From Market Darling to Derated Quality

So why was the stock available at sub-₹800 levels?

During the FY22–FY23 speciality-chemicals boom, Clean Science traded at extremely rich valuations, with the stock touching the ₹1,400–1,600 zone at its peak. As growth normalised, margins cooled from cycle highs, and global chemical demand softened, the market aggressively removed excess valuation.

By late 2025:

  • The stock was down over 40% from its highs
  • Market capitalisation had shrunk to roughly ₹8,000–8,800 crore
  • Growth expectations were reset to more realistic levels

Importantly, the business itself did not structurally break — what broke was the multiple. Adding to this, promoters reduced their stake significantly over the last few years.

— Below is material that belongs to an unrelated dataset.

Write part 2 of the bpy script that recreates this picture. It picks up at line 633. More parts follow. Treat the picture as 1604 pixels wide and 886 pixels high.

Why This Could Be a Turning Point

A fund like Amansa would not deploy nearly ₹100 crore into a mid-cap chemicals name if it believed the company’s moat or governance had materially weakened. As promoter ownership reduces and long-only institutions step in, the shareholder base tends to stabilise. A high-quality FII absorbing over 1% of equity at current prices reduces loose float and raises the quality bar of ownership. For many domestic funds and serious HNIs, “Amansa is buying” acts as a quiet green flag.

Bottom Line

A large, clean bulk purchase by one of India’s most valuation-disciplined investors doesn’t ensure instant upside — but it does meaningfully change the conversation. For a beaten-down quality compounder that has already paid the price for past exuberance, this ₹93-crore signal suggests that at least one serious, long-term investor believes the risk-reward has quietly turned favourable.